Property market eyes strong return
The residential property market is expected to bounce back into form in 2012.
According to the latest RP Data-Rismark Home Value Index, capital city home values had their best result in seven months – down just 0.2 per cent.
Regional house values actually managed to increase, growing 0.1 per cent.
The Index, which captured nearly 251,000 sales in the first nine months of 2011 alone, showed the September monthly decline was actually the smallest decline since February 2011 and was crucial in reversing a trend of accelerating capital losses since end March 2011.
Over the first nine months of 2011, capital city home values have now declined by 3.6 per cent. In the 12 months to 30 September, capital city home values were off by 3.4 per cent.
On an even more positive note, continued strong growth in rents, which according to the Australian Bureau of Statistics expanded by 1.2 per cent in the September quarter and by 4.6 per cent over the year, has meant gross total returns for home owners have actually been positive.
In the first nine months of 2011, total returns were 0.7 per cent in the capital cities. Over the year to September 2011, gross total capital city returns were 0.9 per cent.
Using their patented hedonic index technology, RP Data and Rismark estimate rental yields adjusted for the different characteristics of homes. In the month of September, RP Data-Rismark reported that gross rental yields for apartments and houses were 5.0 per cent and 4.3 per cent, respectively.
“In the month of September there were wide divergences in the performance of the individual cities. In contrast to recent index results, seasonally-adjusted dwelling values actually rose in Brisbane (0.4 per cent) and Adelaide (0.5 per cent). They were flat in Darwin (0.0 per cent) and down just slightly in Perth (0.1 per cent),” RP Data’s research director Tim Lawless says.
“After a big surge in home values in Melbourne over 2009 and 2010, the 2011 softening continued with the all dwellings index down 0.3 per cent for the month.”
Rismark’s executive director Christopher Joye says interest rate fears has kept potential home buyers on the sidelines for the large part of 2011.
However, that may be all set to change, with the Reserve Bank changing its stance on monetary policy from aggressive to neutral.
In fact, economists are now expecting the RBA to pencil in one or more rate cuts in 2012.
If the RBA does move rates downwards in 2012, Mr Joye says that would kick-off a recovery in housing activity.
“Based on our assumption that there were more hikes to come in this cycle, we had been projecting the recovery would commence in around mid 2012. This timing would be brought forward a quarter or two by any decision by the RBA to normalise its cash rate,” he says.
Unsurprisingly, the two worst performing capital cities in the month of September were Canberra and Sydney, suffering falls of 0.5 per cent and 0.6 per cent respectively.

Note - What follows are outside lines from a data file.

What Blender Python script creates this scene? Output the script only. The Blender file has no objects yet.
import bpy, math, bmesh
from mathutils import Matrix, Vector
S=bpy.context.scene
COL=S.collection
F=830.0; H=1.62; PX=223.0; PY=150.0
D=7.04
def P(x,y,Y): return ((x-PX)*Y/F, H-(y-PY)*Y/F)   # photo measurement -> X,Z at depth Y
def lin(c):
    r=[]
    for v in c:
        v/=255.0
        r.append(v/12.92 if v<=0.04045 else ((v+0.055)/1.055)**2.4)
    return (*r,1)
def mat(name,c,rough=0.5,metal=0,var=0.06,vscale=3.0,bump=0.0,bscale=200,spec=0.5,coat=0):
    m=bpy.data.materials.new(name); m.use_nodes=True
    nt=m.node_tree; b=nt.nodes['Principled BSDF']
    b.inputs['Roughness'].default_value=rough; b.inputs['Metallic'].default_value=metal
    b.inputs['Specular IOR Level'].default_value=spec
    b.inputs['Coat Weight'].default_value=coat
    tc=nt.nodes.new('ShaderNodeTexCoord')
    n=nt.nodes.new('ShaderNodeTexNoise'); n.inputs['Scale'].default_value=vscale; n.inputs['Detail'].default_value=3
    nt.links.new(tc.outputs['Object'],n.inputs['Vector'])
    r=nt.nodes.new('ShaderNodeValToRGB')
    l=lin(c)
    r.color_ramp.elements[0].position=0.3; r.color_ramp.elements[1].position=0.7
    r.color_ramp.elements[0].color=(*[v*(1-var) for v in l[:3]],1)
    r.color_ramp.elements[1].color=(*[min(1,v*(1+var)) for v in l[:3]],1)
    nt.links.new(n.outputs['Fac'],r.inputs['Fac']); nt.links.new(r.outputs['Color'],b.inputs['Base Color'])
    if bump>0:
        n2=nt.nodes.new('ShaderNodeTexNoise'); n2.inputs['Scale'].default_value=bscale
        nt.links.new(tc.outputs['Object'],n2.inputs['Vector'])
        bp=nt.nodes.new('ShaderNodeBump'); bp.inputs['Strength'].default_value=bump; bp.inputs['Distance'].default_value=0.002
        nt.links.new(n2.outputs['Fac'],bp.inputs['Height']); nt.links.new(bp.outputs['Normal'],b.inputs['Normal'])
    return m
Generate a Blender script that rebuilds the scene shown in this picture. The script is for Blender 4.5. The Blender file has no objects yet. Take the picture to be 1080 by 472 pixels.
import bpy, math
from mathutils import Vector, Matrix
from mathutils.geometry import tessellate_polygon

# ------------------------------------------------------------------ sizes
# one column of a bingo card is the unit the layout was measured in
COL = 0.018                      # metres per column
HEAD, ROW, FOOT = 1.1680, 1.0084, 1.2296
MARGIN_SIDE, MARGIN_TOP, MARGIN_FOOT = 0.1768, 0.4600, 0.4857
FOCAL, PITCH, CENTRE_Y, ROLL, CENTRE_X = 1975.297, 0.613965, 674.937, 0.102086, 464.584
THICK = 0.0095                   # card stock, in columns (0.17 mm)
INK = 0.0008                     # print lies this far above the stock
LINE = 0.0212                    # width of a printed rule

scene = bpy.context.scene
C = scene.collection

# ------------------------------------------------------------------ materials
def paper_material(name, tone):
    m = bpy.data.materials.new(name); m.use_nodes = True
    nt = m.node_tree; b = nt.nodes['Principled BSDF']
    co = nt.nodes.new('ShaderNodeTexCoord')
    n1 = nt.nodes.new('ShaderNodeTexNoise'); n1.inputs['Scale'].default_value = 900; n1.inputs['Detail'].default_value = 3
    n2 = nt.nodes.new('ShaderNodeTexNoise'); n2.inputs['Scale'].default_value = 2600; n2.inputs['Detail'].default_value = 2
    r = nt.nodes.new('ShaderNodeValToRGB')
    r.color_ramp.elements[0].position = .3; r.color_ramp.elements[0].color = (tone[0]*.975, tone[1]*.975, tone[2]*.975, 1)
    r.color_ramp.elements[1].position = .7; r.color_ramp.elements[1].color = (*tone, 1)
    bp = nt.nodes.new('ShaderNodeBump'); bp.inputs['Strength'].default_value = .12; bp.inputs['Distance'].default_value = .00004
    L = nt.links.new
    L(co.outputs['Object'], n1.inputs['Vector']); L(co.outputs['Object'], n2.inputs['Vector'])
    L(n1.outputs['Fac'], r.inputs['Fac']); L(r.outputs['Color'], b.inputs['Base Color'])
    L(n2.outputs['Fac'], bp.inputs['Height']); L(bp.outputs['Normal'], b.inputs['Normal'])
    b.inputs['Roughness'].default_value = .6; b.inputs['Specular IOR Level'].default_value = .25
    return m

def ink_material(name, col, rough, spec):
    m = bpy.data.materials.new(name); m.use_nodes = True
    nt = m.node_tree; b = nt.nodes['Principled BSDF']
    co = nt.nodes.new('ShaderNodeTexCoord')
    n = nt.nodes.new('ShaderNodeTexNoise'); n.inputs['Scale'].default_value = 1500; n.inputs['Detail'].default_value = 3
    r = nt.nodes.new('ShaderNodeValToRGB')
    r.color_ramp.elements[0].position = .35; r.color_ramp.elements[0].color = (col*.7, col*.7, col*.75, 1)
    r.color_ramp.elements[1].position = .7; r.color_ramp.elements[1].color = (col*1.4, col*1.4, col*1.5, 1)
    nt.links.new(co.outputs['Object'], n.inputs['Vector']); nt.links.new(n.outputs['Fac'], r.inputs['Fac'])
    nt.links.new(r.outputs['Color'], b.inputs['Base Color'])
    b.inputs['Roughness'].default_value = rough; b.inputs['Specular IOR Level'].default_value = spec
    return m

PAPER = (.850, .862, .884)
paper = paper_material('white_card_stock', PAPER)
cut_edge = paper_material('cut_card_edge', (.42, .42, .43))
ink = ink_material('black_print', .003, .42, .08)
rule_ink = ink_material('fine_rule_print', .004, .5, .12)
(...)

This represents a reversal of sorts given Sydney and Canberra have had the shallowest peak-to-trough falls of all the cities.
“Over the first nine months of the year capital city home values are down 3.6 per cent with the largest falls registered in Brisbane (5.6 per cent s.a.) and Melbourne (5.2 per cent s.a.). The most resilient markets continue to be Canberra, Darwin and Sydney where values have fallen by a very modest 0.5 per cent, 1.5 per cent and -1.7 per cent, respectively, this year.”
“After a significant run in capital gains, the Melbourne housing market has undergone a controlled correction. Between January 2007 and January 2011 Melbourne house values were up 49 per cent. In 2011 they were down by about 5 per cent. This is possibly because they overshot fundamentals in the prior period.”
“Housing market conditions are starting to show some green shoots now, at least at a macro level. While the September index declined further, the 0.2 per cent result was the best outcome we’ve seen in seven months.
The 8.1 per cent lift in consumer confidence, as well as rising speculation that interest rates are heading south soon, are likely to be the drivers of this improvement.”
“Additionally, auction clearance rates have remained relatively stable around the 50 per cent mark across the two largest auctions markets, Melbourne and Sydney. The average selling time for private treaty sales remains below two months across the combined capital city markets, and vendors are providing a slightly lower level of discounting. Specifically, 7.8 per cent compared with 8.1 per cent in July and August,” Mr Lawless said.